Every High Sherriff talking about their year of office tells stories of how they have seen more of Wiltshire than they previously knew existed. In their role, on our behalf, they have visited communities where people are mostly poor and disadvantaged. They have been deeply impressed by the resilience of people’s spirit.  William and Prisca (this year’s High Sherriff and his wife) have found this particularly moving, as is reflected the High Sherriff’s Awards, the details of which are set out on the last page of the service sheet. The concern they have registered is of the ways in which we people are so easily excluded, or exclude themselves, from the opportunities of society. For the Rule of Law to work, everyone must have access to opportunities.

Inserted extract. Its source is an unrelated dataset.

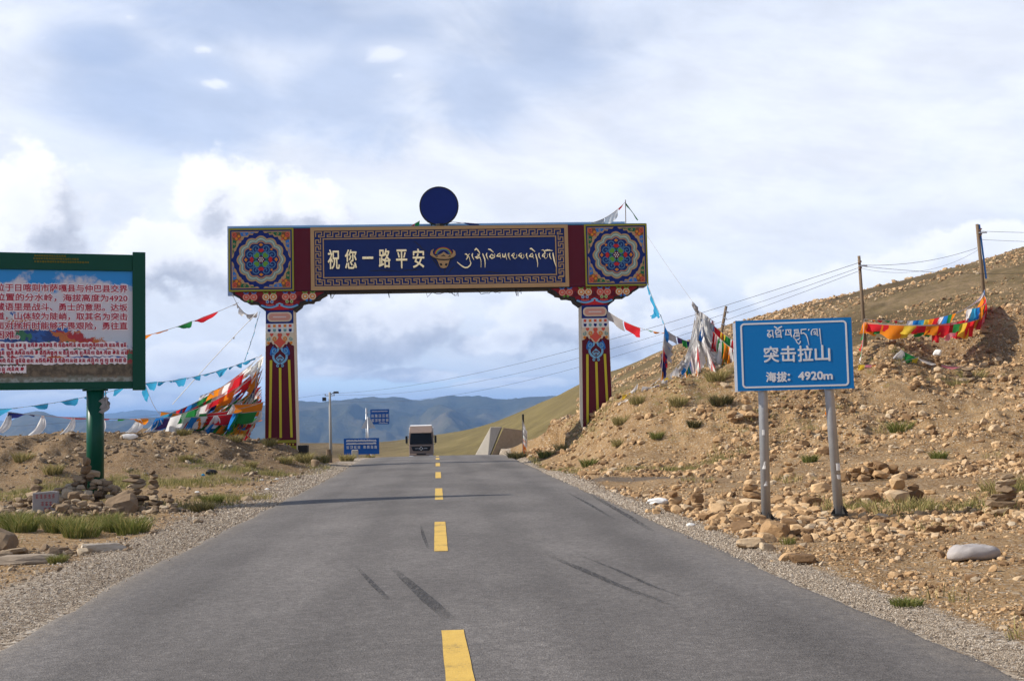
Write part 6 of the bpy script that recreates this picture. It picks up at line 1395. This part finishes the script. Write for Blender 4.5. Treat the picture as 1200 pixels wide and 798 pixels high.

This is a local version of a bigger problem. Oxfam recently published the statistic that 85 people own as much as the poorest half of the world. In our own country life expectancy can vary by more than 12 years depending on where you live. As a society we are debating the rights and wrongs of employment with zero hours contracts and how and why we have become dependent on foodbanks to care for those who have fallen through the gaps of welfare and low pay.

Next year we will celebrate the 800th anniversary of the signing of Magna Carta, one of the four earliest copies of which is housed in this cathedral’s Chapter House.  In 1215 Magna Carta was the solution to a political crisis but its importance has endured as it has become recognised as a cornerstone of liberty influencing much of the civilized world. It works because it held the powerful to account and protected all people regardless of status and wealth.

The Rule of Law involves a large number of people, only some of whom are visible in and around a Court where people find themselves found out and feel vulnerable under judgement. How we care for people in those circumstances is the test of those who exercise the Rule of Law for whom we pray and who also ultimately stand under the judgement of God to whom be glory now and forever. Amen.